Q. Was the tree rotten or anything, Mr. Griffith, could you stand on the ground and look at it and tell if the tree was rotten or anything ?
A. It had one place noticeable from the outside where it looked like fire or something had damaged it but it was a foot or so. It wasn’t nothing like a big place.
It is argued that the damage was the result of negligence of appellee’s agent or employee rather than a direct loss from the wind.
It is mainly argued that the hazards causing the loss were not covered by the policy.
There are various interpretations of the words “Direct Loss” in insurance policies. One is that it means a “proximate” cause. Dixie Pine Products Co. v. Maryland Casualty Co., 133 F.2d 583 (5th Cir. 1943).
Our Court said:
‘If the nearest efficient cause of the loss is not a peril insured against, recovery may nevertheless be had if the dominant cause is a risk or peril insured against. * * * ’ (Glens Falls Insurance Co. v. Linwood Elevator, 241 Miss. 400, 421, 130 So.2d 262, 270 (1961).
In Evana Plantation, Inc. v. Yorkshire Insurance Company, Ltd., 214 Miss. 321, 325, 58 So.2d 797, 798 (1952), this Court said:
‘The general rule is that, if the cause designated in the policy is the dominant and efficient cause of the loss the right of the insurer to recover will not be defeated by the fact that there were contributing causes.’
Negligence clause, if any in policy, does not apply to efforts to save property. Glens Falls Insurance Co. v. Linwood Elevator, supra.
In Kemp v. American Universal Insurance Company, 391 F.2d 533 (5th Cir. 1968), syllabus 2, it was said:
[I]t is sufficient to show that wind was proximate or efficient cause of loss or damage notwithstanding other factors contributed to loss.
*640In Grace v. Lititz Mutual Insurance Company, 257 So.2d 217, 218 (Miss.1972), syllabus 4, it is stated:
To recover on windstorm policy, it is sufficient to show that wind was proximate or efficient cause of loss or damage, notwithstanding that other factors contributed to the loss.
In Grace v. Lititz Mutual Insurance Company, supra, this Court said:
The rule is well established in this state that where the question presented to the jury was whether the loss was due to windstorm or to water, the entire question of proximate cause is treated as one of fact independent of the explicit application of any rule of law.
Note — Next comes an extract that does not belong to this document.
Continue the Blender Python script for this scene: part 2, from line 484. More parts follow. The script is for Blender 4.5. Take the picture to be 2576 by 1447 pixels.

Commercial Union Ins. Co. v. Byrne, 248 So.2d 777 (Miss.1971); New Hampshire Fire Ins. Co. v. Kochton Plywood & Veneer Co., 242 Miss. 169, 134 So.2d 735 (1961). It is sufficient to show that wind was the proximate or efficient cause of the loss or damage notwithstanding other factors contributed to the loss. Lititz Mut. Ins. Co. v. Boatner, 254 So.2d 765 (Miss.1971); Kemp v. American Universal Ins. Co., 391 F.2d 533 (C.A.5, 1968). The material facts in the record are in severe dispute and therefore the jury had ample testimony to sustain the appellants’ contention that their office building was destroyed by wind before the tidal waters reached the property. [257 So.2d at 224],
As to windstorm, the rule is stated in 45 C.J.S. Insurance § 888, pages 962-963 (1946) as follows:
The causes of loss for which recovery may be had under a cyclone and tornado insurance policy are variously specified in the policies as cyclone, hurricane, storm, tornado, and windstorm. In order that there may be recovery on the policy, the cause designated in the policy must have been the proximate, and not a remote, cause of the loss, particularly where the policy requires it to be the ‘direct’ cause of the loss. If the windstorm or similar peril insured against is the proximate cause of the loss, it need not be the sole cause, and it is generally sufficient to authorize a recovery on the policy that the cause designated therein was the efficient cause of the loss, although other causes contributed thereto, unless the contributing cause is expressly excluded by the terms of the policy. If the loss does not fall within the strict terms of an exclusion clause, insured may recover under the general provisions of his windstorm or tornado policy.
As to negligence on the part of the insured, the holdings of the various courts are collated in 45 C.J.S. Insurance § 822, page 870 (1946):
Except where the policy stipulates that the company shall not be liable for loss caused by the neglect of insured to use all reasonable means to save and preserve the property when it is endangered by fire, mere negligence or carelessness on the part of insured or of his servants, although directly causing or contributing to the loss, usually is one of the risks covered by the insurance and does not relieve the company from liability;
However, the entire matter was submitted to the jury by instructions which left to the jury:
(1) Whether the damages resulted directly and proximately from the storm and whether appellee and her agents were negligent ;
(2) Whether the falling of the tree directly caused the damages and not the wind;
(3) Whether the damages were a direct or consequential result of the wind;
(4) Whether appellee was entitled to any damages caused by, resulting from, contributed to or aggravated by an improper or negligent cutting of the tree; and
*641(5) Whether the loss was as likely-caused by the cutting of the tree and not by the wind, and other similar instructions.
We are unable to find that appellee or her agents neglected to use all reasonable means to preserve the property, after the wind had proximately damaged it, and the jury’s verdict absolved appellee of any negligence.
We do not deem it necessary to discuss the other assignments.
The case is affirmed.
RODGERS, P. J., and INZER, SUGG, and BROOM, JJ., concur.